I first went to the official docs for inline switch prongs. I remember the code being a bit confusing and thinking it was not quite applicable. I was thinking “How do I do that for a set of types?”. I also remember being quite confused with where I would put the inline prongs. Every idea became a catch 22 situation coming back to the fact that I would have to edit int_type at runtime, an impossibility because this would cause int_type to rely on runtime control flow.

This led me to googling “how to use inline zig”, which led me to Zig Comptime - WTF is Comptime (and Inline) - Zig NEWS. This article really helped me grasp the fundamentals of comptime, but left me hanging a bit on inline. Here were my main takeaways:

1. A function taking in any argument as comptime becomes a comptime function.
2. My functions like increment and load_int take in comptime type’s, making them comptime functions.

3. My friend [InKryption] put it succinctly in a quote: “comptime exists in a sort of pure realm where I/O doesn’t exist.”

4. Since the types passed to those functions were dependent on runtime input, I would need to refactor them somehow.
5. You can use the inline keyword on a function to tell the compiler to copy the function contents wherever the function is called instead of calling the function, similar to macro functions in C.

While I went in wanting to understand inline, I came out realizing that I was going at this fundamentally wrong. It was less that I didn’t understand what comptime was, it was more that I was unaware how it propagated.

I now know that changing the type passed using var int_type in any shape or form made it unresolvable when passed to functions like increment(self: *Self, int_type: type). This is because increment’s true signature should be increment(self: *Self, comptime int_type: type).

As a retrospective aside, I actually think that the compiler errors and/or the language design failed me here. The compiler only errored on this function where it was called in interpret. I think it should’ve errored on the function for not explicitly marking the int_type argument as comptime. Maybe this is because type is always comptime, and therefore does not require the keyword.
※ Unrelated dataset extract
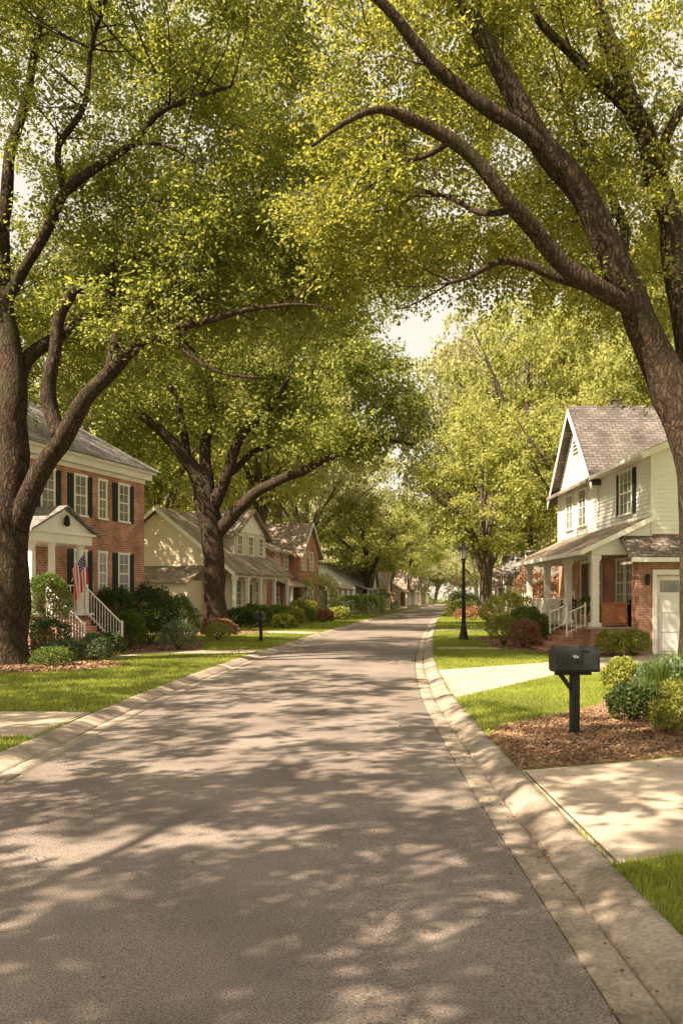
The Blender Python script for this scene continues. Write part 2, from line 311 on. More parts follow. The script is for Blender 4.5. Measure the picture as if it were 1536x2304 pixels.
# ---------------------------------------------------------------- trees
def sv(px,py,d): return Vector(((px-768)/1900*d,d,1.7+(1345-py)/1900*d))
def smoothline(P,Rr,step):
    P=[Vector(p) for p in P]; out=[];rr=[]
    n=len(P)
    for i in range(n-1):
        p0=P[max(i-1,0)];p1=P[i];p2=P[i+1];p3=P[min(i+2,n-1)]
        m=max(2,int((p2-p1).length/step))
        for k in range(m):
            t=k/m; out.append(.5*((2*p1)+(p2-p0)*t+(2*p0-5*p1+4*p2-p3)*t*t+(3*p1-p0-3*p2+p3)*t**3)); rr.append(Rr[i]*(1-t)+Rr[i+1]*t)
    out.append(P[-1]); rr.append(Rr[-1]); return out,rr
def limb(mb,pts,d0,sides=14,step=.2,store=None,jit=.12,rs=.88):
    P=[];Q=[]
    for a in pts: P.append(sv(a[0],a[1],a[3])); Q.append(a[2]/1900*a[3]*rs)
    wl,wr=smoothline(P,Q,step)
    wl=[p+Vector((noise.noise(p*.9),noise.noise(p*.9+Vector((7,0,0))),noise.noise(p*.9+Vector((0,9,0)))))*min(.1,r*.7)*(0 if i==0 else 1) for i,(p,r) in enumerate(zip(wl,wr))]
    mb.tube(wl,wr,sides,jit)
    if store is not None: store+= [(p,r) for p,r in zip(wl,wr)]
def leaves(clumps,per,L,W,mat,name,tw=14,zs=.6,droop=.25,jit=.1,up=1.):
    C=np.asarray(clumps); n=len(C)*per; ci=np.repeat(np.arange(len(C)),per); ti=R.integers(0,tw,n)
    D=R.normal(0,1,(len(C),tw,3)); D[:,:,2]*=zs; D/=np.linalg.norm(D,axis=2)[:,:,None]; D[:,:,2]*=zs+.2
    D*=R.uniform(.6,1.2,(len(C),tw))[:,:,None]
    d=D[ci,ti]; s=R.uniform(0.1,1,n)**.6; r=C[ci,3]
    p=C[ci,:3]+d*(s*r)[:,None]+R.normal(0,1,(n,3))*(jit*r)[:,None]; p[:,2]-=droop*r*s*s
    a=d*.7+R.normal(0,.55,(n,3)); a[:,2]-=.25; a/=np.linalg.norm(a,axis=1)[:,None]
    nn=R.normal(0,.75,(n,3)); nn[:,2]+=up; sd=np.cross(nn,a); sd/=np.linalg.norm(sd,axis=1)[:,None]
    sc=R.uniform(.6,1.3,n)[:,None]; l=L*sc; w=W*sc
    V=np.stack([p,p+a*l*.45+sd*w*.5,p+a*l,p+a*l*.5-sd*w*.5],1)
    return npmesh(name,V.reshape(-1,3),np.arange(n*4).reshape(-1,4),mat)
def ellclumps(E,rmin,rmax,shell=.35,gap=-.17):
    out=[]
    for (x,y,z,a,b,c,n) in E:
        k=0
        while k<n:
            v=R.normal(0,1,3); v/=np.linalg.norm(v); q=R.uniform(shell,1)**.5*v
            p=np.array([x+a*q[0],y+b*q[1],z+c*q[2]]); 
            if noise.noise(Vector(p)*.33)<gap: 
                if R.random()<.85: k+=.25; continue
            out.append((*p,R.uniform(rmin,rmax))); k+=1
    return out
def twigs(mb,clumps,st,r0=.026,every=1,sides=5,maxd=3.2):
    P=np.array([tuple(p) for p,r in st]); rr=np.array([r for p,r in st])
    for c in clumps[::every]:
        cv=np.array(c[:3]); d=np.linalg.norm((P-cv),axis=1)+np.maximum(0,P[:,2]-cv[2])*2+rr*3
        near=np.argsort(d)[:10]; i=int(near[R.integers(0,len(near))])
        if d[i]>maxd: continue
        a=Vector(P[i]); b=Vector(cv); ln=(a-b).length; m=a.lerp(b,.5)+Vector((R.normal(0,.2),R.normal(0,.2),R.normal(0.05,.2)))*ln*.6
        wl,wr=smoothline([a,m,b],[min(r0*(.5+.15*ln),rr[i]*.7),r0*.5,r0*.2],.4); mb.tube(wl,wr,sides)
def hero(label,limbs,E,per,L,W,lm,rc,base,tw_every=1,group='large shade trees lining the street',extra=[],rs=.84):
    mb=MB(); st=[]
    for i,l in enumerate(limbs): limb(mb,l,0,store=st,sides=24 if i==0 else 14,rs=.95 if i==0 else rs)
    cl=ellclumps(E,*rc)+extra
    st2=st[int(len(limbs[0])*2):]
    twigs(mb,cl,st2,every=tw_every)
    rt=root('tree',label,'tree',base,group=group)
    t=mb.mesh('trunk',M['bark'],True,fix=False); o=link('trunk',t,rt); o.location=-Vector(base)
    c=leaves(cl,per,L,W,lm,'crown'); o=link('crown',c,rt); o.location=-Vector(base)
    return rt
d=15.6
TR=[[(1590,1562,92,d),(1585,1530,70,d),(1580,1480,56,d),(1582,1300,50,d),(1570,1100,49,d),(1550,980,48,d),(1520,880,46,d),(1473,790,41,d),(1425,700,36,15.5),(1390,620,34,15.3),(1350,520,32,15.1),(1290,420,31,14.9),(1215,330,29,14.7),(1150,215,25,14.5),(1092,105,21,14.3),(1035,0,18,14.1),(960,-110,13,13.9),(860,-230,8,13.8)],
 [(1235,350,22,14.7),(1175,300,21,14.5),(1080,235,19,14.2),(985,150,18,14),(915,70,15,13.8),(850,0,13,13.6),(760,-70,9,13.4),(640,-120,4,13.2)],
 [(1420,700,26,15.4),(1310,620,25,15),(1230,550,23,14.7),(1160,470,21,14.4),(1100,390,19,14.2),(1015,315,18,14),(915,262,16,13.8),(850,245,10,13.6),(770,280,7,13.5),(700,330,4,13.4)],
 [(1410,690,20,15.3),(1325,640,18,15.3),(1245,612,15,15.3),(1170,592,12,15.3),(1110,592,9,15.3),(1050,625,6,15.3),(990,640,3,15.3)],
 [(1545,860,36,15.8),(1532,700,33,16),(1515,600,32,16.1),(1500,480,31,16.2),(1455,330,27,16.3),(1400,190,24,16.4),(1370,90,21,16.5),(1335,-20,17,16.6),(1300,-150,8,16.8)],
 [(1410,240,18,16.3),(1350,175,17,16),(1290,120,14,15.8),(1210,40,11,15.6),(1150,-60,7,15.5)],
 [(1485,400,16,16.2),(1500,310,14,16),(1540,230,12,15.8),(1600,130,9,15.6)],
 [(1390,620,16,15.3),(1400,520,13,16.2),(1370,420,11,17),(1300,300,9,17.6),(1260,200,6,18)],
 [(1160,470,10,14.4),(1080,480,8,14.8),(1000,440,6,15.3),(930,430,3,15.7)],
 [(1015,315,9,14),(960,350,7,14.5),(890,370,5,15),(830,420,3,15.4)]]
hero('large oak with leaning forked trunk beside mulched bed',TR,
 [(7.5,19,13,6.5,5,5,190),(2.4,17.8,12.0,4.0,4.0,3.4,165),(4.3,16.5,8.7,2.9,1.6,1.2,36),(9.6,20.5,9.5,3.5,4,3.2,72),(3.5,13.2,13.4,4.5,1.8,1.6,24),(.8,17,9.4,2.0,2.0,1.1,30),(2.5,20,16,6,3.5,2,80)],
 430,.092,.056,M['leafB'],(.65,1.15),(6.7,15.6,G),tw_every=2)
d=20.3
T1=[[(22,1512,76,d),(21,1490,60,d),(19,1440,50,d),(18,1300,46,d),(22,1150,44,d),(28,1000,38,d),(34,880,32,d),(22,760,25,20.5),(8,600,20,20.8),(12,440,15,21),(50,260,11,21.3),(85,90,8,21.6),(100,-60,6,22)],
 [(40,1190,32,20.2),(85,1075,29,20),(150,970,27,19.7),(212,880,23,19.4),(290,795,19,19),(380,745,15,18.6),(470,718,11,18.3),(560,695,7,18),(680,685,4,17.7),(760,700,2,17.5)],
 [(135,985,24,19.8),(108,900,22,19.9),(122,800,18,20),(142,690,17,20),(205,630,15,19.9),(300,578,12,19.7),(385,548,9,19.5),(460,500,7,19.3),(535,478,5,19.1),(620,430,3,19)],
 [(35,900,26,20.4),(70,800,20,20.8),(150,740,15,21.3),(240,700,12,21.8),(330,690,8,22.2)],
 [(15,690,18,20.7),(60,590,15,20.2),(105,520,14,19.8),(145,440,14,19.4),(215,378,12,19),(300,322,10,18.7),(360,250,8,18.4),(430,222,7,18.1),(520,195,4,17.8)],
 [(145,440,10,19.4),(135,330,9,19.2),(190,240,8,19),(205,110,6,18.8),(240,0,5,18.6),(260,-100,3,18.5)],
 [(240,850,15,19.3),(262,780,14,19.4),(278,715,11,19.6),(250,650,8,19.9),(260,600,6,20.2)],
 [(200,640,9,19.9),(280,660,8,19.5),(340,700,6,19.1),(440,790,4,18.8)],
 [(22,760,14,20.5),(-40,650,12,20.3),(-90,500,9,20),(-120,350,6,20)],
 [(300,322,6,18.7),(380,330,5,18.5),(460,380,3,18.3)],
 [(380,745,8,18.6),(430,800,7,18.2),(500,840,5,17.9),(590,850,3,17.6)]]
hero('huge oak with thick forked trunk on a lawn',T1,
 [(-8,22.5,14.2,7.5,5,5.5,280),(-3.0,21,11.3,3.9,3.4,3.6,160),(-8.2,23,9,4,2.5,2.2,70),(-1.8,18.9,9.2,2.4,2,1.1,44),(-5.5,17.5,14.5,4.5,2.0,2.2,76),(-4.0,18.8,8.0,1.6,1.5,.7,12),(-4,22,17.5,6,4,2,100)],
 385,.104,.063,M['leafA'],(.7,1.25),(-7.9,20.3,G),tw_every=2,rs=.8)
d=40
T2=[[(486,1424,40,d),(485,1405,30,d),(482,1340,25,d),(478,1210,25,d),(470,1160,27,d),(440,1065,19,d),(385,992,13,39.5),(305,925,9,39),(245,870,5,38.5)],
 [(474,1180,20,d),(466,1080,16,d),(462,1000,13,40.5),(475,930,10,41),(470,840,7,41.5),(480,740,4,42)],
 [(478,1150,17,d),(508,1070,14,39.6),(540,985,11,39.2),(600,925,8,38.8),(650,850,5,38.4)],
 [(488,1200,17,d),(540,1142,15,39.5),(610,1090,12,39),(680,1060,10,38.6),(765,1020,7,38.2),(850,992,5,37.8),(930,1000,3,37.5)],
 [(430,1055,11,d),(415,980,9,40.4),(400,900,7,40.8),(350,820,5,41)],
 [(510,1070,9,39.6),(570,1020,7,40.3),(640,990,5,41),(700,960,3,41.5)]]
hero('broad elm with spreading limbs in a mulched bed',T2,
 [(-4.5,41.5,14.5,8,5.5,5.2,160),(0.0,39,10.8,4.4,3.5,2.8,80),(-9,40.5,11.5,4,4,2.6,45),(-1,42,19.5,7,4,4.5,100)],
 270,.19,.12,M['leafC'],(.95,1.7),(-5.95,40,G),rs=.95)
def generic(seed,H=18,cr=7,th=5,nc=(120,30),rc=(.9,1.7),gap=-.17,te=2,bs=1.,fl=.45):
    rs=np.random.default_rng(seed); mb=MB(); st=[]
    def tb(pts,rr,n=9):
        wl,wr=smoothline([Vector(p) for p in pts],[q*bs for q in rr],.6); mb.tube(wl,wr,n,.12); st.extend(zip(wl,wr))
    lean=rs.normal(0,.3,2)
    tb([(0,0,-.1),(0,0,.5),(lean[0]*.3,lean[1]*.3,th*.5),(lean[0],lean[1],th)],[.55,.38,.31,.32],12)
    nb=7
    for i in range(nb):
        a=6.28*i/nb+rs.normal(0,.25); ln=cr*rs.uniform(.6,.95); up=rs.uniform(.35,.8)*(H-th)
        s=Vector((lean[0],lean[1],th*rs.uniform(.8,1.05)))
        e=s+Vector((math.cos(a)*ln,math.sin(a)*ln,up)); m=s+Vector((math.cos(a)*ln*.35,math.sin(a)*ln*.35,up*.55))
        tb([s,m,e],[.22,.14,.04],8)
        for q in range(2):
            b=a+rs.normal(0,.7); s2=m.lerp(e,.3+.3*q); tb([s2,s2+Vector((math.cos(b)*1.4,math.sin(b)*1.4,1)),s2+Vector((math.cos(b)*2.8,math.sin(b)*2.8,1.7))],[.08,.06,.02],6)
    tb([(lean[0],lean[1],th),(lean[0],0,th+(H-th)*.5),(0,0,H*.9)],[.24,.14,.03],8)
    cl=ellclumps([(0,0,th+(H-th)*.52,cr,cr,(H-th)*.5,nc[0]),(0,0,th+(H-th)*.45,cr*.7,cr*.7,(H-th)*.4,nc[1])],*rc,fl,gap)
    if te: twigs(mb,cl,st,.045,every=te,sides=4,maxd=6)
    return mb.mesh('trunk',M['bark_far'],True,fix=False),cl
GT=[]
for i in range(3):
    t,cl=generic(100+i); t2=t.copy(); t2.materials.clear(); t2.materials.append(M['bark_pale'])
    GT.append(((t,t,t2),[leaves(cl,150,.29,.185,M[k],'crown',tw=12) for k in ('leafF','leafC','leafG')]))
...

I can understand wanting to type less, but this seems against the ethos of the language which favors readability over writability. Either that, or I’m remembering the compiler errors wrong.

4. Wtf do be that union(enum) tho frfr???

After that, I returned to the official docs on inline switch prongs. This is where I looked back at test_inline_else.zig and noticed something I had never seen before:

const AnySlice = union(enum) {
    a: SliceTypeA, //  ^--- what does this mean??
    b: SliceTypeB,
    c: []const u8,
    d: []AnySlice,
};

I already had a grasp on what a union was from C. I also know that optionals and errors in zig are implemented as unions. However, I had never run into a union(enum). I had to Ctrl-f for this pattern through the docs to find out what this was.

Eventually, I stumbled upon the tagged union. This is where everything started to really click. I realized that the tags could be runtime resolvable enum’s that specify what union field to use.

What was a bit disappointing was that none of the code snippets under tagged union really demonstrated how hand-in-hand this plays with inline switch prongs. For that, I had to return back to inline switch prongs. Specifically, it didn’t all click until I looked again at test_inline_else.zig with the knowledge that AnySlice was a tagged union.

This was where I truly realized that inline also implies comptime in a way, meaning that the captured value (in this case, slice) is available at comptime. This is because a prong is generated at comptime for every possible tag of any:

fn withSwitch(any: AnySlice) usize {
    return switch (any) {
        // With `inline else` the function is explicitly generated
        // as the desired switch and the compiler can check that
        // every possible case is handled.
        inline else => |slice| slice.len,
    };
}

Now, based on the comment from the docs, I could’ve potentially realized this sooner. This is especially true when the following is the first line under the section title:

Switch prongs can be marked as inline to generate the prong’s body for each possible value it could have, making the captured value comptime.

However, I was mostly looking at the code. The comment featured in the code snippet above implies that slice is comptime because the compiler is checking for every possible case. I think if this comment explicitly mentioned that the captured slice value was now a comptime value, everything would’ve clicked a bit sooner.

Conclusion

I think tagged unions should be discussed more in documentation as a way to select a type to use for certain operations during runtime. In addition, there should be more emphasis placed on how inline can be used as a way to resolve runtime values to comptime values.

Sorry for the lack of convenience links when I reference the docs. As a new user I only get two links per post. Also, sorry the post got so long.

Thanks for your help!

Although Zig supports peer type resolution in switch captures, as in this example:

test "switch capture peer type resolution" {
    const U = union(enum) {
        a: u32,
        b: u64,
        fn innerVal(u: @This()) u64 {
            switch (u) {
                .a, .b => |x| return x,
            }
        }
    };

    try expectEqual(@as(u64, 100), U.innerVal(.{ .a = 100 }));
    try expectEqual(@as(u64, 200), U.innerVal(.{ .b = 200 }));
}

…it does not work if you make the capture mutable (*val), because the type of the pointer would be different for each union field type. Looking at your code, can you answer this question: What integer type are you expecting @addWithOverflow to be operating on?

Essentially, you’re missing the logic here that would make incrementing the value from 255 to 256 work correctly.

Side note, what’s the point of having u8, u16, u32, and u64 in a union anyway? Just make it a u64. The smaller integers are taking up 8 bytes regardless, since it’s a union.

What I intend is for the value to overflow according to the active type’s size. For example, incrementing a Cell.u2 contiaining value 65535 would result in 0. Same with incrementing a Cell.u1 containing value 255.

I have realized I could achieve this simply by using a u64 everywhere and truncating as you state. However, I wanted to learn the language better by using language features I haven’t used before.

@addWithOverflow is probably not what you want here, but rather +%, which makes twos-complement overflow behavior into defined behavior.